After that, I decided to actually give the college path a try and I moved to Morgantown, West Virginia to complete the second semester of my freshman year.  I did the dance - I went to classes, went out on the weekends, joined a sorority, and made friends.  But, I just felt a constant feeling of being unfulfilled, like I knew there was more out there and I just wasn't quite experiencing it, and though those eight weeks on the east coast felt relatively trivial in the moment, they truly did impact my outlook on life. When I was at school, I constantly longed for my time on the east coast, when I was able to see new places everyday and no day was the same.  Queue accepting my job at Yellowstone National Park.  

 

When the semester ended, I returned home for three weeks before (I bet you can guess!), packing my bags yet again, to move across the country to Wyoming.  I spent the best two months of my life working at Yellowstone, and I found a new version of myself who I didn't even know existed.  I genuinely believe that this summer changed me in so many ways, but "changed" isn't even the right word.
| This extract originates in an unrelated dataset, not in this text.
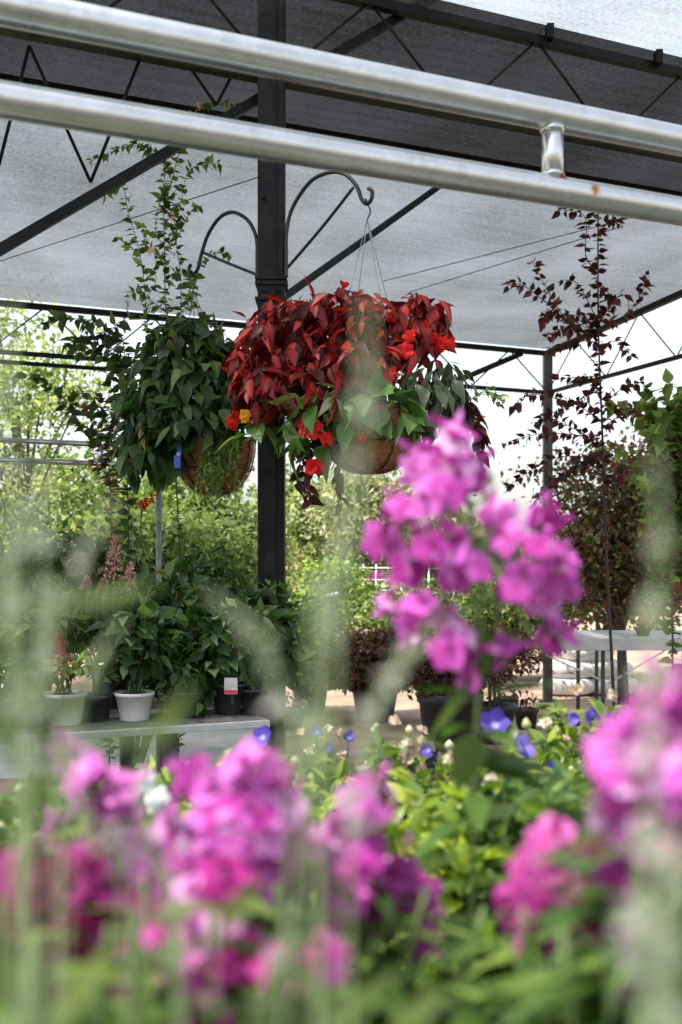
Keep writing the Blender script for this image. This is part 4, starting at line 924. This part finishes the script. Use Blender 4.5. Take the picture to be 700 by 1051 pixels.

More so, it brought out who I have always had the potential to be, but never was given the opportunity to pursue.  I have never been as happy as I was living in the middle of nowhere with people that I had just met.  It's where I'm meant to be.  So, I'm doing it forever, or at least for now. 

 

In January, I'm moving out west to Utah with my best friend, who also happens to be a girl I met less than five months ago, to continue chasing who I am and what makes me feel most alive.  And after that? Who knows.  We all know I'm a sucker for game-time decisions.